* RECORD EXTRACTS *

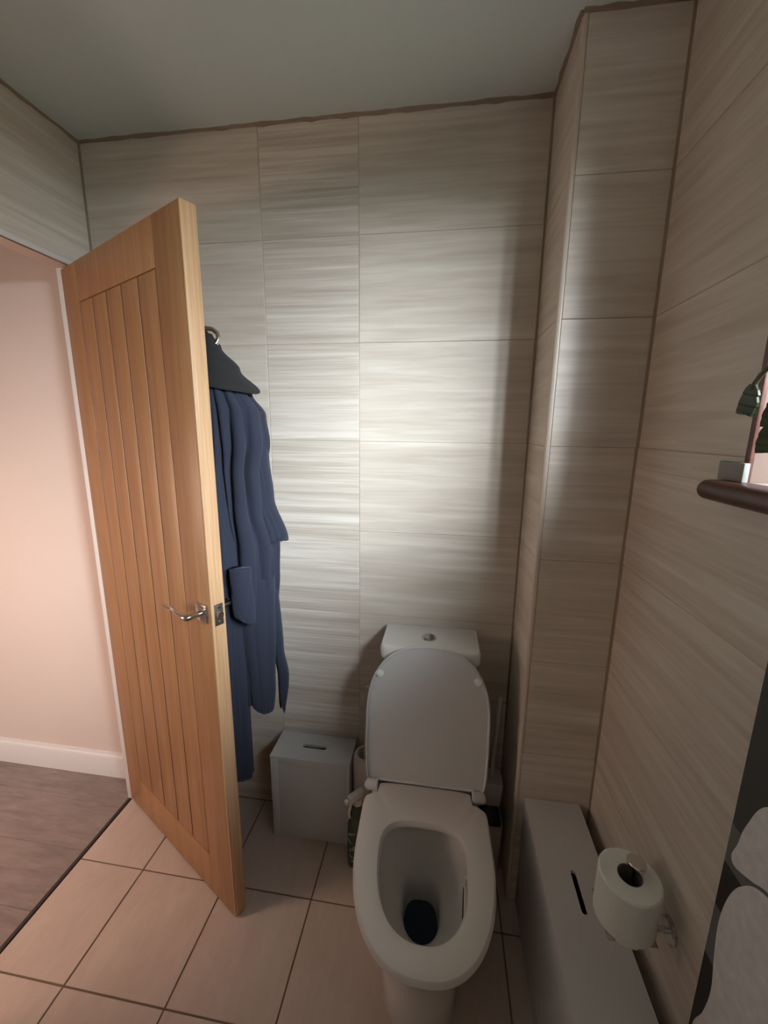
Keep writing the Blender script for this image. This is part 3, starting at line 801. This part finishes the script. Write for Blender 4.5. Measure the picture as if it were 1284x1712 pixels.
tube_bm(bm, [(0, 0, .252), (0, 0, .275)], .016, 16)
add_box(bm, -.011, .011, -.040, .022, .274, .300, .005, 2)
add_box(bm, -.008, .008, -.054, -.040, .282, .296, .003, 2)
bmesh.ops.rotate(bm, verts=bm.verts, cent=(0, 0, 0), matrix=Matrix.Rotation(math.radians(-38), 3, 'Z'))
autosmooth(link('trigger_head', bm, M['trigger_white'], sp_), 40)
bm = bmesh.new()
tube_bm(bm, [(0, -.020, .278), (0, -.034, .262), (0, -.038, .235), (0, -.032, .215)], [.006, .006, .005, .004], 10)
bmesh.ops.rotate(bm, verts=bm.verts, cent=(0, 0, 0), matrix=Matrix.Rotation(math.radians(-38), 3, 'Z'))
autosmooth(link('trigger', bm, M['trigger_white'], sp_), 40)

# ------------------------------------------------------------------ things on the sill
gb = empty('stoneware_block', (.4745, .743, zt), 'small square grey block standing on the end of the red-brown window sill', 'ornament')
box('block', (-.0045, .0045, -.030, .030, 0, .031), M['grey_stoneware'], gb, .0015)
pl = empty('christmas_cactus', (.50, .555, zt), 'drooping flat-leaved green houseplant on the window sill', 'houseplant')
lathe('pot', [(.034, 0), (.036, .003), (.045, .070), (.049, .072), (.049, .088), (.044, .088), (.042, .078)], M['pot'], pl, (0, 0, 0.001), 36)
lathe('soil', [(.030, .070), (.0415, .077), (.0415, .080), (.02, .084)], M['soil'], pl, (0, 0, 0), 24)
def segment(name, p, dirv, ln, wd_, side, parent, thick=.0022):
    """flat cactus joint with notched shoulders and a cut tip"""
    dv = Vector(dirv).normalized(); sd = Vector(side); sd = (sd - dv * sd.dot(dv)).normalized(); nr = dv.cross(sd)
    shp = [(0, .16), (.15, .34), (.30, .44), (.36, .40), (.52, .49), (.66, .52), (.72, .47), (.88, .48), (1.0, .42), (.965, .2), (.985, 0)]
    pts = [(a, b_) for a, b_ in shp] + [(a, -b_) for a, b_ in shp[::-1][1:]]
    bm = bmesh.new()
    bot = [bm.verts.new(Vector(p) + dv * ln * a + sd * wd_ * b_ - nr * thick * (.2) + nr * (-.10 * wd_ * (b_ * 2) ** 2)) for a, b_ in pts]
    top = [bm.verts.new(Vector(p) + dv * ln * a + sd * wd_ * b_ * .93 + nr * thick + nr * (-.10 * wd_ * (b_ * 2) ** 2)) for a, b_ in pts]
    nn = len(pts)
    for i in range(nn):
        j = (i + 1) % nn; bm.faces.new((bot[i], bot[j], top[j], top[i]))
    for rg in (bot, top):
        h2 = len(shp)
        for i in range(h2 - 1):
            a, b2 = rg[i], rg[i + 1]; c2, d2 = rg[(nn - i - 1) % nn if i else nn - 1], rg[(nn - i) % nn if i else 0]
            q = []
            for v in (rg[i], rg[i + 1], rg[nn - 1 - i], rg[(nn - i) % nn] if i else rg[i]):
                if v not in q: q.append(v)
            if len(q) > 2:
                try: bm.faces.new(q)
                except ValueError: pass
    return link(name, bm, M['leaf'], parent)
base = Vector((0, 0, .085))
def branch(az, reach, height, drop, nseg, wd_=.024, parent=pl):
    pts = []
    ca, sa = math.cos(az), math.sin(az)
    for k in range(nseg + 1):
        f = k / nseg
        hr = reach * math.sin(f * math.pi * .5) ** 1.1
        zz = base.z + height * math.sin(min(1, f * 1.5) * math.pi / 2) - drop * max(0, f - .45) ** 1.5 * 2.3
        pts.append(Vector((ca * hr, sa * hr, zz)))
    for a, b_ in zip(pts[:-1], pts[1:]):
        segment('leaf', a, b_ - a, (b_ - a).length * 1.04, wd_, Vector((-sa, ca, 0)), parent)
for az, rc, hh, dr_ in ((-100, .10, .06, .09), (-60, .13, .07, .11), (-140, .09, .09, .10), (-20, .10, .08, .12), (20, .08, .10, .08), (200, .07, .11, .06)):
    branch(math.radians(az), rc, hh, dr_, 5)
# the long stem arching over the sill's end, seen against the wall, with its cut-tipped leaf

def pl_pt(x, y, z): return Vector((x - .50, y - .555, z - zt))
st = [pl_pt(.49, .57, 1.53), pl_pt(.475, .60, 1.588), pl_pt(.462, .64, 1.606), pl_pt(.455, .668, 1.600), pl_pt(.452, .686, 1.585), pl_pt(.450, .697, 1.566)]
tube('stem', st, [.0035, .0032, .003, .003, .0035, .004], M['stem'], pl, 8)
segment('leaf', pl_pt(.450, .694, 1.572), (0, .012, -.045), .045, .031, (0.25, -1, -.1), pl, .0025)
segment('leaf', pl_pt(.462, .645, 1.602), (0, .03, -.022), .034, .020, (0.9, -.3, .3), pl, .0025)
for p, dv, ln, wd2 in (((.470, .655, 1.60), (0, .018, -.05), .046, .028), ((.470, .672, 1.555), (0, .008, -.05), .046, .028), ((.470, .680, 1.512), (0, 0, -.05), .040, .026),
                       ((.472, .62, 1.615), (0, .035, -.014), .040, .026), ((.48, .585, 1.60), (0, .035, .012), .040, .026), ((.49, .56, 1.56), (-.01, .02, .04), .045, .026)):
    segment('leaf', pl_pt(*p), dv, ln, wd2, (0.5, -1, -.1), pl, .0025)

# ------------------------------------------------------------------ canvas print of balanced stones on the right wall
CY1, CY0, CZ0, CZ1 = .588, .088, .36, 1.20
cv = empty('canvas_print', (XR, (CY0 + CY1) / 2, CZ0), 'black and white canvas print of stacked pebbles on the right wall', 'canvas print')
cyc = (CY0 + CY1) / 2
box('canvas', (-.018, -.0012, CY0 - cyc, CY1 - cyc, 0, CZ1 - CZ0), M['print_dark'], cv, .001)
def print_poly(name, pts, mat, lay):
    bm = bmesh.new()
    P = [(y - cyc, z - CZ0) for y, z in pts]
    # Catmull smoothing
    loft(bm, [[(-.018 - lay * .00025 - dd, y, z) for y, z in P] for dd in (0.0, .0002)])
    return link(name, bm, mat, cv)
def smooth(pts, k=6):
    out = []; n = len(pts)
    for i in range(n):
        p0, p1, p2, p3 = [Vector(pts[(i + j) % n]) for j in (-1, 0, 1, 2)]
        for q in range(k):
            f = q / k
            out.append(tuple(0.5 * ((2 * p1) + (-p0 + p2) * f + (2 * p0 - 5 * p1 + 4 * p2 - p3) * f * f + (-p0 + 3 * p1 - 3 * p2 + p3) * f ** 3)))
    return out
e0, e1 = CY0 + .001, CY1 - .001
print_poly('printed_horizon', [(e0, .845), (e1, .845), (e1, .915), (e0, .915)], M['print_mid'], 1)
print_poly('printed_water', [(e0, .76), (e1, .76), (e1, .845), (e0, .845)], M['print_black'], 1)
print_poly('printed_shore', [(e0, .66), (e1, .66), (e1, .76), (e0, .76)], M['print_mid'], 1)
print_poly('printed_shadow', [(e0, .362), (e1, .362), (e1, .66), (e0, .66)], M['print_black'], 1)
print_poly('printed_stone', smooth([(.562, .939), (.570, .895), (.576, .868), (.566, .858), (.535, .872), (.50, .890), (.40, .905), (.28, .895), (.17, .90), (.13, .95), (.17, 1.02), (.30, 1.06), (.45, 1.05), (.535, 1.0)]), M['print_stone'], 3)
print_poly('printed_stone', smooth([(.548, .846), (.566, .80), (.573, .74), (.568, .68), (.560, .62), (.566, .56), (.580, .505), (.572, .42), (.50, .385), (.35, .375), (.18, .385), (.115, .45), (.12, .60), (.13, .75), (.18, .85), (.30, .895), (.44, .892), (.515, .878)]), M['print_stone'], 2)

---

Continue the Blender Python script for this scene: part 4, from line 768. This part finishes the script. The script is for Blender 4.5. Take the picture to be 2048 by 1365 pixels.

...

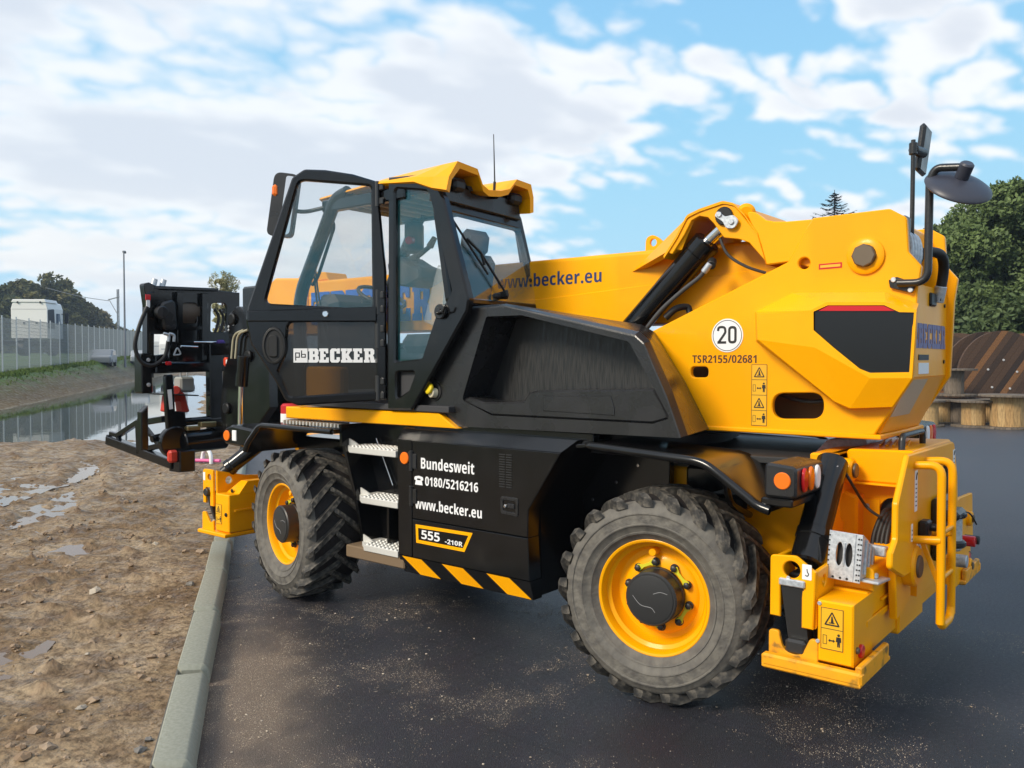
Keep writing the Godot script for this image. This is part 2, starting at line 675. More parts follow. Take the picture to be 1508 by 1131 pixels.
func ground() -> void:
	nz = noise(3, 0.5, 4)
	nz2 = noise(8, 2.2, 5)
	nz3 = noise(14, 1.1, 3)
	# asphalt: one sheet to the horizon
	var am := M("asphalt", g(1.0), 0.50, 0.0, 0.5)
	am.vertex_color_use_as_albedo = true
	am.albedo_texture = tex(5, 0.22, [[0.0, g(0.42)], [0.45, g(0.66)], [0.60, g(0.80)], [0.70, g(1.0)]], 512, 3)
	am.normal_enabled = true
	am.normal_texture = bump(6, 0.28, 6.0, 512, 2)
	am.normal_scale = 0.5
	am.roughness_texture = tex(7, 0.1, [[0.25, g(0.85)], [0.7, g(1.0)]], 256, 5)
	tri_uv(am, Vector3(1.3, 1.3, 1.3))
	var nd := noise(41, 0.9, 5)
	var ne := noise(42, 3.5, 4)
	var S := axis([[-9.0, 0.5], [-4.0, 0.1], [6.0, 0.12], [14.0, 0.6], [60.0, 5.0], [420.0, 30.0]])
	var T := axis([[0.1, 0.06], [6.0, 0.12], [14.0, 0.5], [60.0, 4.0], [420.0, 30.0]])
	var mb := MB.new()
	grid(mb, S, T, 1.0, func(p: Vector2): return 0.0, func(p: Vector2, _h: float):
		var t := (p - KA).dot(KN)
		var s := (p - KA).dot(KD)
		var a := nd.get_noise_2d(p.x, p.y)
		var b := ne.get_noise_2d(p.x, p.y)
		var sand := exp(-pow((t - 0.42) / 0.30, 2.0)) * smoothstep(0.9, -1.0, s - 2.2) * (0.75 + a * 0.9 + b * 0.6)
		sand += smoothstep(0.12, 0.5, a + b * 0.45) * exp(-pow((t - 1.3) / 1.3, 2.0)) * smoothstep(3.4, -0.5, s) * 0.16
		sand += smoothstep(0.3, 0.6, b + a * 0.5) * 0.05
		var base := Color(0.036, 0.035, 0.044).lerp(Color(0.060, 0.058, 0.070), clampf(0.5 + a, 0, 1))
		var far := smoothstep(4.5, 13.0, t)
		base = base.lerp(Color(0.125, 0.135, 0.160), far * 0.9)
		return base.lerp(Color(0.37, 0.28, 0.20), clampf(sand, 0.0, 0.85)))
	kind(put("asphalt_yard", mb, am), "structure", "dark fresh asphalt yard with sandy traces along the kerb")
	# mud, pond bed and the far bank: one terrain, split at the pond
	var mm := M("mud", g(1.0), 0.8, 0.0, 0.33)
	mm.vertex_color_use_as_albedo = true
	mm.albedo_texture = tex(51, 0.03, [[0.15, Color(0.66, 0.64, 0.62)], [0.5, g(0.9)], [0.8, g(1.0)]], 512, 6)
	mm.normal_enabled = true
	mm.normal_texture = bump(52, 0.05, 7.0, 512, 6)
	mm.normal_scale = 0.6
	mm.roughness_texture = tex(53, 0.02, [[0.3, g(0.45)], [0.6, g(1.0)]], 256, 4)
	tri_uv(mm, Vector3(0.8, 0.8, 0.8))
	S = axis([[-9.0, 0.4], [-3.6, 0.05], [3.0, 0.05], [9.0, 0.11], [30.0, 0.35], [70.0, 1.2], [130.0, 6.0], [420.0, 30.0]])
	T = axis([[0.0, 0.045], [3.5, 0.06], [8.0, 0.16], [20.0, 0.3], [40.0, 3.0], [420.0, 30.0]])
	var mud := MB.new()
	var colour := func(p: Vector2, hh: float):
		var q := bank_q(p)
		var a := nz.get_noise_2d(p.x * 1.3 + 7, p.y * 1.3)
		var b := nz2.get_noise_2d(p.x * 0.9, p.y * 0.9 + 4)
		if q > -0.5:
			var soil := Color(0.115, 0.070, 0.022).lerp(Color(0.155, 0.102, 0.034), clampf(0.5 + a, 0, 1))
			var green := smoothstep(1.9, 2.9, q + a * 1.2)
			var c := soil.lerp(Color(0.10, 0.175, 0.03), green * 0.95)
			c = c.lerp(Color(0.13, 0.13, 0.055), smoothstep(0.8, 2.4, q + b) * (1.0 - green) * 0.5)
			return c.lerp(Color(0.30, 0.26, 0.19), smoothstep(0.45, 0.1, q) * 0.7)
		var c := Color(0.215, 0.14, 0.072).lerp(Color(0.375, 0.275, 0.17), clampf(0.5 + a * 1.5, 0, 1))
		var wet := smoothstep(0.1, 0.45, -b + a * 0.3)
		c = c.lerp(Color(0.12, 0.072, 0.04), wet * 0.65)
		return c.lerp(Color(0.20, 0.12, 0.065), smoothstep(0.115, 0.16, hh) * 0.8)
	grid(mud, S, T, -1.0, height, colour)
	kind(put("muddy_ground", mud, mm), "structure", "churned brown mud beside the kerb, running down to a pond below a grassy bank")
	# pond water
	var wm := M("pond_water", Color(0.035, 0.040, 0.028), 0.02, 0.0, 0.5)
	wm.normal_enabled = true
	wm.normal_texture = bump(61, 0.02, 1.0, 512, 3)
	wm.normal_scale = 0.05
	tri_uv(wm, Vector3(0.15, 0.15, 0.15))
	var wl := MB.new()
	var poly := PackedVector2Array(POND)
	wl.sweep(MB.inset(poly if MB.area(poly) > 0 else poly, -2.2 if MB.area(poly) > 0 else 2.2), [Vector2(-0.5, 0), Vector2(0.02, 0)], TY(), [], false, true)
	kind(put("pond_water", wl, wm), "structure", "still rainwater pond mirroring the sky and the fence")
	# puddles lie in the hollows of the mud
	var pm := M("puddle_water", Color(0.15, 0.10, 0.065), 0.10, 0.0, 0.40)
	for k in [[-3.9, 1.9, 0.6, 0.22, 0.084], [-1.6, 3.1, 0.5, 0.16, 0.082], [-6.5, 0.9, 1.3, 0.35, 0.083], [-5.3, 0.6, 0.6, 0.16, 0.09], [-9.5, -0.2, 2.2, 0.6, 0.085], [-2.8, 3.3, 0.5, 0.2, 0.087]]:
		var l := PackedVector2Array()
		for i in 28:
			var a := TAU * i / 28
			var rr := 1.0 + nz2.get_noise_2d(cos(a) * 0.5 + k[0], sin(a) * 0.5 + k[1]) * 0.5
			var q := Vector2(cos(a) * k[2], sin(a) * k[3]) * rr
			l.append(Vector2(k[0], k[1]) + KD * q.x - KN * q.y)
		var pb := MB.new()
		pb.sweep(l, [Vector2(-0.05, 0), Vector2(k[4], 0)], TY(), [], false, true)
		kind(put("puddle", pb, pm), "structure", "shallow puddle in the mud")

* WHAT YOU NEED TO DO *
Retype verbatim the lines that run from the line containing "Keep writing the Blender" to the line containing "autosmooth(link('trigger', bm, M['trigger_white'], sp_), 40)", both inclusive, and no others.

* OUTPUT FOR THIS EXERCISE *
Keep writing the Blender script for this image. This is part 3, starting at line 801. This part finishes the script. Write for Blender 4.5. Measure the picture as if it were 1284x1712 pixels.
tube_bm(bm, [(0, 0, .252), (0, 0, .275)], .016, 16)
add_box(bm, -.011, .011, -.040, .022, .274, .300, .005, 2)
add_box(bm, -.008, .008, -.054, -.040, .282, .296, .003, 2)
bmesh.ops.rotate(bm, verts=bm.verts, cent=(0, 0, 0), matrix=Matrix.Rotation(math.radians(-38), 3, 'Z'))
autosmooth(link('trigger_head', bm, M['trigger_white'], sp_), 40)
bm = bmesh.new()
tube_bm(bm, [(0, -.020, .278), (0, -.034, .262), (0, -.038, .235), (0, -.032, .215)], [.006, .006, .005, .004], 10)
bmesh.ops.rotate(bm, verts=bm.verts, cent=(0, 0, 0), matrix=Matrix.Rotation(math.radians(-38), 3, 'Z'))
autosmooth(link('trigger', bm, M['trigger_white'], sp_), 40)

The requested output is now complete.